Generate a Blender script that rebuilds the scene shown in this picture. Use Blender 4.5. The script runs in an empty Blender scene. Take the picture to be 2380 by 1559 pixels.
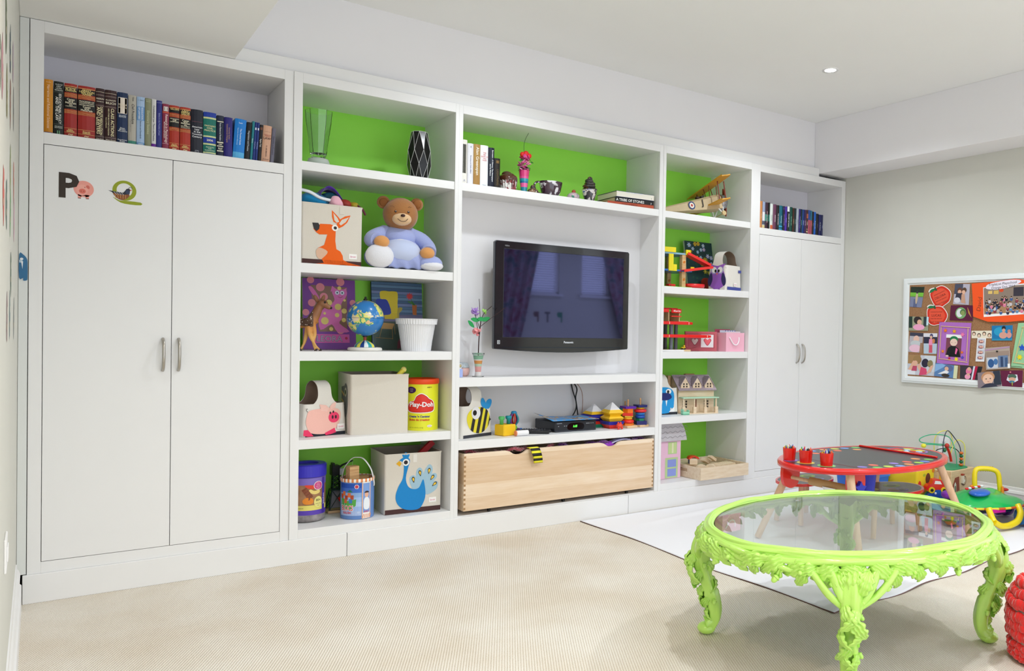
import bpy
# light levels and rear window places
WORLD = 2.3; P1 = 42; P2 = 85; P3 = 40; P4 = 40; PW = 130; WINX = (6.19, 7.15)
import bpy, bmesh, math, random
from mathutils import Matrix, Vector, noise
from math import sin, cos, pi, radians as R

# ------------------------------------------------------------------ camera, world, exposure
sc = bpy.context.scene
C = bpy.data.collections.new('playroom'); sc.collection.children.link(C)
F_PX = 1844.218
cam_d = bpy.data.cameras.new('camera'); cam = bpy.data.objects.new('camera', cam_d); C.objects.link(cam)
yaw, pitch, roll = 0.63782, -0.015466, 0.0182518
f_ = Vector((sin(yaw)*cos(pitch), cos(yaw)*cos(pitch), sin(pitch)))
r_ = Vector((cos(yaw), -sin(yaw), 0)); u_ = r_.cross(f_)
r2 = r_*cos(roll) + u_*sin(roll); u2 = -r_*sin(roll) + u_*cos(roll)
cam.matrix_world = Matrix(((r2.x, u2.x, -f_.x, 0.0), (r2.y, u2.y, -f_.y, -4.24532), (r2.z, u2.z, -f_.z, 1.210914), (0, 0, 0, 1)))
cam_d.sensor_width = 36.0; cam_d.lens = F_PX/2380*36
cam_d.shift_x = -265.047/2380; cam_d.shift_y = 22.17/2380
cam_d.clip_start = 0.05
sc.camera = cam
sc.view_settings.view_transform = 'Standard'; sc.view_settings.look = 'None'
sc.view_settings.gamma = 1; sc.view_settings.use_curve_mapping = False
sc.view_settings.exposure = -0.10
sc.cycles.use_denoising = True
sc.cycles.max_bounces = 8; sc.cycles.diffuse_bounces = 5; sc.cycles.glossy_bounces = 4
sc.cycles.transmission_bounces = 8; sc.cycles.transparent_max_bounces = 8
sc.cycles.sample_clamp_indirect = 6
sc.cycles.caustics_reflective = False; sc.cycles.caustics_refractive = False

w = bpy.data.worlds.new('world'); sc.world = w; w.use_nodes = True
w.node_tree.nodes['Background'].inputs[0].default_value = (0.86, 0.92, 1.0, 1)
w.node_tree.nodes['Background'].inputs[1].default_value = WORLD

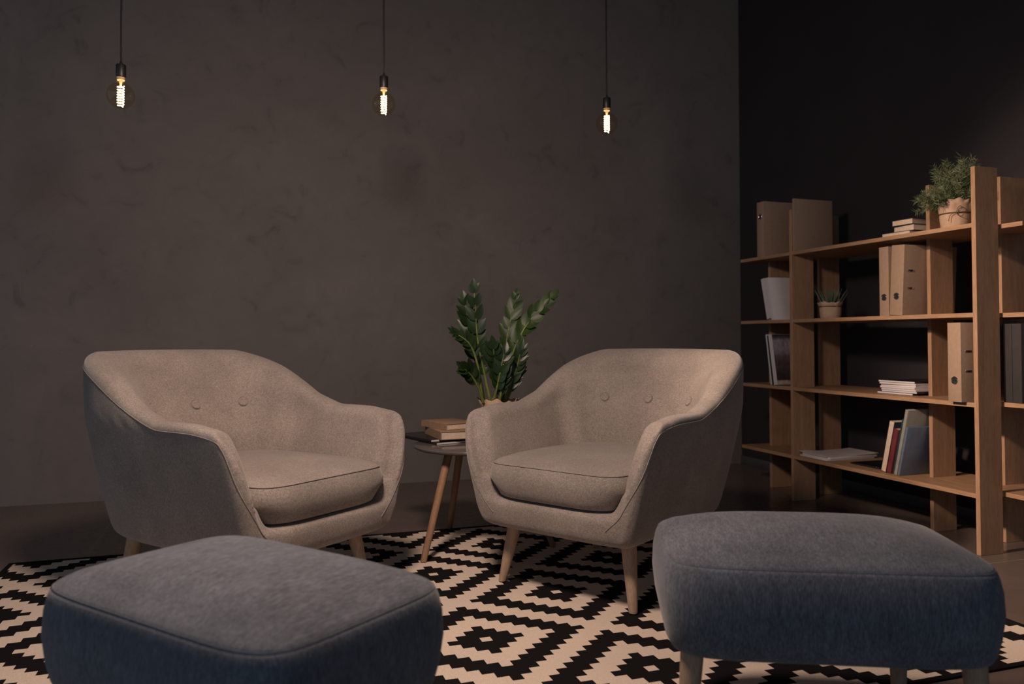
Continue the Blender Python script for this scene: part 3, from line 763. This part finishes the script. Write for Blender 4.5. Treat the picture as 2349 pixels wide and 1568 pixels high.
# rosemary
ro = thing('potted_herb', 'bushy rosemary in a paper-wrapped pot tied with twine, on the bookcase top', 'plant', (2.848, 2.553, BT[3]+0.0006))
paper_pot(ro, 0.054, 0.064, 0.122, 0.008, 8)
def bad(p):
    return (p.y > 0.125 and p.x > -0.010) or (p.y < -0.172 and p.x < 0.025) or (p.x > 0.105 and p.y < -0.070) or p.z < 0.012
bm = bmesh.new(); rnd = random.Random(21)
for s in range(110):
    a = rnd.uniform(0, 2*PI); lean = rnd.uniform(0.05, 1.0)**0.8; L = rnd.uniform(0.13, 0.23)*(1-0.20*lean)
    base = Vector((rnd.uniform(-.03, .03), rnd.uniform(-.03, .03), 0.088)); dirv = Vector((math.cos(a)*lean*0.95, math.sin(a)*lean*0.95, 1.05-0.45*lean)).normalized()
    if s > 88: a = rnd.uniform(1.7, 3.2); lean = 1.0; L = rnd.uniform(0.12, 0.165); dirv = Vector((math.cos(a), math.sin(a), rnd.uniform(0.15, 0.6))).normalized()
    if dirv.x > 0.5: dirv.x *= 0.6
    if dirv.y < -0.35: dirv.y *= 0.55
    mid = base+dirv*L*0.5+Vector((rnd.uniform(-.012, .012), rnd.uniform(-.012, .012), 0.008)); end = base+dirv*L+Vector((0, 0, -0.02*lean+rnd.uniform(0, .02)))
    line = bez([base, mid, end], 10)
    if any(bad(q) for q in line): continue
    tube(bm, line, lambda f: 0.0013*(1-0.5*f), 4, 0)
    for k in range(4, len(line)):
        for q in range(4):
            aa = rnd.uniform(0, 2*PI); t_ = (line[k]-line[k-1]).normalized(); o1 = t_.orthogonal().normalized(); o2 = t_.cross(o1)
            d = (o1*math.cos(aa)+o2*math.sin(aa))*rnd.uniform(0.7, 1.0)+t_*rnd.uniform(0.3, 0.8); d.normalize(); ln = rnd.uniform(0.018, 0.031)
            p = line[k].lerp(line[k-1], rnd.random()); sd = d.cross(Vector((rnd.uniform(-1, 1), rnd.uniform(-1, 1), rnd.uniform(-1, 1)))).normalized()*0.0010
            if bad(p+d*ln): continue
            f = bm.faces.new([bm.verts.new(p-sd*.5), bm.verts.new(p+d*ln*.5-sd), bm.verts.new(p+d*ln), bm.verts.new(p+d*ln*.5+sd), bm.verts.new(p+sd*.5)]); f.material_index = 1
obj('foliage', bm, [M_twig, M_needle], ro, False, None)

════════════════

**Goal:**
In the entries above, count each line holding "script" and report the total and nothing more.

**Task result:**
2